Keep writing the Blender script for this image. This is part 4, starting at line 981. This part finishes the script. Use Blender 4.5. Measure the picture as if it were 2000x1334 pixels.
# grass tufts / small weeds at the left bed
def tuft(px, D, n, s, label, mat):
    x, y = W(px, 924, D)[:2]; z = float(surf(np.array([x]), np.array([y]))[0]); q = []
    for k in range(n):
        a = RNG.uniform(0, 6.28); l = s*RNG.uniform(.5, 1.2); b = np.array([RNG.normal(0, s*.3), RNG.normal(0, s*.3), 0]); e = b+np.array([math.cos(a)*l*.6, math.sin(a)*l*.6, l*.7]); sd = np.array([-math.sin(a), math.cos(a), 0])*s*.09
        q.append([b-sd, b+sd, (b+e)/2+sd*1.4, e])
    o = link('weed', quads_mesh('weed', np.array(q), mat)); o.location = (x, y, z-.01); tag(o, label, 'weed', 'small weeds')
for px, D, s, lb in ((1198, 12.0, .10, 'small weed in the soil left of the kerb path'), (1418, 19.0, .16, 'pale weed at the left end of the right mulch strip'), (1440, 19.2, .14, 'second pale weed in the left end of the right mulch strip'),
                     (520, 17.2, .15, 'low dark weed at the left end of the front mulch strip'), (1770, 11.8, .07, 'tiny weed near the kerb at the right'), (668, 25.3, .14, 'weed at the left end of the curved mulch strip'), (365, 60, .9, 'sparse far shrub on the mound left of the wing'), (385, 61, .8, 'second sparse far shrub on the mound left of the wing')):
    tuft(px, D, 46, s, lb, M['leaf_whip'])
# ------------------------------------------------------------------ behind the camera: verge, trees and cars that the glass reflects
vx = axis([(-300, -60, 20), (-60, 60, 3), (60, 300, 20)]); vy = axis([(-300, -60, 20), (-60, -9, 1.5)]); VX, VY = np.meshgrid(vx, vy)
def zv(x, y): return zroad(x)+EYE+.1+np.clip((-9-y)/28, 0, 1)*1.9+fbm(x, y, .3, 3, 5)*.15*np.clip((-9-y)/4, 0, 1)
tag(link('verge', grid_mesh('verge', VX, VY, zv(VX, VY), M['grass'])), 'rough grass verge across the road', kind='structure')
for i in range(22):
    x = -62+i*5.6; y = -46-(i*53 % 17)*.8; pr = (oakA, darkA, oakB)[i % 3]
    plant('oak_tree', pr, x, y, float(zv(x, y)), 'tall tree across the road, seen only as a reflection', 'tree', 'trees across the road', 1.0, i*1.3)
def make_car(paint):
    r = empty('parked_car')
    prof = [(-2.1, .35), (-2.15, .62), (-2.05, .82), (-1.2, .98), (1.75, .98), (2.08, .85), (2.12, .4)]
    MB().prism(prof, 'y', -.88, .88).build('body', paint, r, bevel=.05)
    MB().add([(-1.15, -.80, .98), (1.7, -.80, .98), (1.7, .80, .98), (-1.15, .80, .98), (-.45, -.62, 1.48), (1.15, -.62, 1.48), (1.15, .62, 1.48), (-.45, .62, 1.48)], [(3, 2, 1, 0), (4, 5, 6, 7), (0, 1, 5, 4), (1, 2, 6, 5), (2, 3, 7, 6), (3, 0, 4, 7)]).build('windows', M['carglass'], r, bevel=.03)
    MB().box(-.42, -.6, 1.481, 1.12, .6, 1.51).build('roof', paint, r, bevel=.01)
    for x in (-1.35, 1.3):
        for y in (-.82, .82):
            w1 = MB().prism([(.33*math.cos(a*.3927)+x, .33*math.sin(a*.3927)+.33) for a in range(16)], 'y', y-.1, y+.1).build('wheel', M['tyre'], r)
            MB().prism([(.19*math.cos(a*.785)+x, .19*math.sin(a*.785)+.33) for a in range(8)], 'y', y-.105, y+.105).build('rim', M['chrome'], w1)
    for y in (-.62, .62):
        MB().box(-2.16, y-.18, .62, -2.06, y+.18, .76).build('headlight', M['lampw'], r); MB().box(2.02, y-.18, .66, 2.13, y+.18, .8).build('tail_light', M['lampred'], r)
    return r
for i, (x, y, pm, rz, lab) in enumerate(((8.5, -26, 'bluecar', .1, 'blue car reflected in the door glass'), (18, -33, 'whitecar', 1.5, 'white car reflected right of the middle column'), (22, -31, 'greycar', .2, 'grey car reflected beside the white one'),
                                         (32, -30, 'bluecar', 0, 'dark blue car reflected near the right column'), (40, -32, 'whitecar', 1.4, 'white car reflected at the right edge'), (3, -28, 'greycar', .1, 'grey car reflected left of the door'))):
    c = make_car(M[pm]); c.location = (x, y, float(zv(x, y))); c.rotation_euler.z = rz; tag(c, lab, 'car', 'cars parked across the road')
◆ ◆ ◆
• **Task directions**
Nothing should be changed: write out all of the data as is.

• **Reply**
Keep writing the Blender script for this image. This is part 4, starting at line 981. This part finishes the script. Use Blender 4.5. Measure the picture as if it were 2000x1334 pixels.
# grass tufts / small weeds at the left bed
def tuft(px, D, n, s, label, mat):
    x, y = W(px, 924, D)[:2]; z = float(surf(np.array([x]), np.array([y]))[0]); q = []
    for k in range(n):
        a = RNG.uniform(0, 6.28); l = s*RNG.uniform(.5, 1.2); b = np.array([RNG.normal(0, s*.3), RNG.normal(0, s*.3), 0]); e = b+np.array([math.cos(a)*l*.6, math.sin(a)*l*.6, l*.7]); sd = np.array([-math.sin(a), math.cos(a), 0])*s*.09
        q.append([b-sd, b+sd, (b+e)/2+sd*1.4, e])
    o = link('weed', quads_mesh('weed', np.array(q), mat)); o.location = (x, y, z-.01); tag(o, label, 'weed', 'small weeds')
for px, D, s, lb in ((1198, 12.0, .10, 'small weed in the soil left of the kerb path'), (1418, 19.0, .16, 'pale weed at the left end of the right mulch strip'), (1440, 19.2, .14, 'second pale weed in the left end of the right mulch strip'),
                     (520, 17.2, .15, 'low dark weed at the left end of the front mulch strip'), (1770, 11.8, .07, 'tiny weed near the kerb at the right'), (668, 25.3, .14, 'weed at the left end of the curved mulch strip'), (365, 60, .9, 'sparse far shrub on the mound left of the wing'), (385, 61, .8, 'second sparse far shrub on the mound left of the wing')):
    tuft(px, D, 46, s, lb, M['leaf_whip'])
# ------------------------------------------------------------------ behind the camera: verge, trees and cars that the glass reflects
vx = axis([(-300, -60, 20), (-60, 60, 3), (60, 300, 20)]); vy = axis([(-300, -60, 20), (-60, -9, 1.5)]); VX, VY = np.meshgrid(vx, vy)
def zv(x, y): return zroad(x)+EYE+.1+np.clip((-9-y)/28, 0, 1)*1.9+fbm(x, y, .3, 3, 5)*.15*np.clip((-9-y)/4, 0, 1)
tag(link('verge', grid_mesh('verge', VX, VY, zv(VX, VY), M['grass'])), 'rough grass verge across the road', kind='structure')
for i in range(22):
    x = -62+i*5.6; y = -46-(i*53 % 17)*.8; pr = (oakA, darkA, oakB)[i % 3]
    plant('oak_tree', pr, x, y, float(zv(x, y)), 'tall tree across the road, seen only as a reflection', 'tree', 'trees across the road', 1.0, i*1.3)
def make_car(paint):
    r = empty('parked_car')
    prof = [(-2.1, .35), (-2.15, .62), (-2.05, .82), (-1.2, .98), (1.75, .98), (2.08, .85), (2.12, .4)]
    MB().prism(prof, 'y', -.88, .88).build('body', paint, r, bevel=.05)
    MB().add([(-1.15, -.80, .98), (1.7, -.80, .98), (1.7, .80, .98), (-1.15, .80, .98), (-.45, -.62, 1.48), (1.15, -.62, 1.48), (1.15, .62, 1.48), (-.45, .62, 1.48)], [(3, 2, 1, 0), (4, 5, 6, 7), (0, 1, 5, 4), (1, 2, 6, 5), (2, 3, 7, 6), (3, 0, 4, 7)]).build('windows', M['carglass'], r, bevel=.03)
    MB().box(-.42, -.6, 1.481, 1.12, .6, 1.51).build('roof', paint, r, bevel=.01)
    for x in (-1.35, 1.3):
        for y in (-.82, .82):
            w1 = MB().prism([(.33*math.cos(a*.3927)+x, .33*math.sin(a*.3927)+.33) for a in range(16)], 'y', y-.1, y+.1).build('wheel', M['tyre'], r)
            MB().prism([(.19*math.cos(a*.785)+x, .19*math.sin(a*.785)+.33) for a in range(8)], 'y', y-.105, y+.105).build('rim', M['chrome'], w1)
    for y in (-.62, .62):
        MB().box(-2.16, y-.18, .62, -2.06, y+.18, .76).build('headlight', M['lampw'], r); MB().box(2.02, y-.18, .66, 2.13, y+.18, .8).build('tail_light', M['lampred'], r)
    return r
for i, (x, y, pm, rz, lab) in enumerate(((8.5, -26, 'bluecar', .1, 'blue car reflected in the door glass'), (18, -33, 'whitecar', 1.5, 'white car reflected right of the middle column'), (22, -31, 'greycar', .2, 'grey car reflected beside the white one'),
                                         (32, -30, 'bluecar', 0, 'dark blue car reflected near the right column'), (40, -32, 'whitecar', 1.4, 'white car reflected at the right edge'), (3, -28, 'greycar', .1, 'grey car reflected left of the door'))):
    c = make_car(M[pm]); c.location = (x, y, float(zv(x, y))); c.rotation_euler.z = rz; tag(c, lab, 'car', 'cars parked across the road')